Alcohol-induced Righteous Indignation seems so right at the time. It often isn’t until the next day that you say to yourself: “self: what was I thinking?”
By then, the damage often is done and is difficult to undue. How do you “unring” a bell? Sometimes there are even legal consequences involving law enforcement. More often, the damage is emotional as the couple struggles to restore communication, heal hurt feelings, and re-build trust.
The advice I always give my local clients as well as my anger management students is to make a firm agreement not to drink while discussing serious or important marital issues, if this has been problematic in the past for you.
Often reducing marital conflict involves “doing something different” from what you normally do. So, for example, if you notice that you’ve gotten into a conflict the last 5 times you discussed parenting issues over Gin and Tonics, separate those two events and see if it helps!

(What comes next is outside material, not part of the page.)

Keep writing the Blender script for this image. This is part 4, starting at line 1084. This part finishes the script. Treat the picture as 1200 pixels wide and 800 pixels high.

But, what do you do if you see the sense of this, but your partner refuses to cooperate in such an agreement? Well, that depends on the circumstances, but you can still stick to your end of the bargain, avoid as much conflict as possible, and when he or she is sober and rational, firmly and assertively communicate how that made you feel, what you will expect in the future, and what the consequences may be if it continues to happen.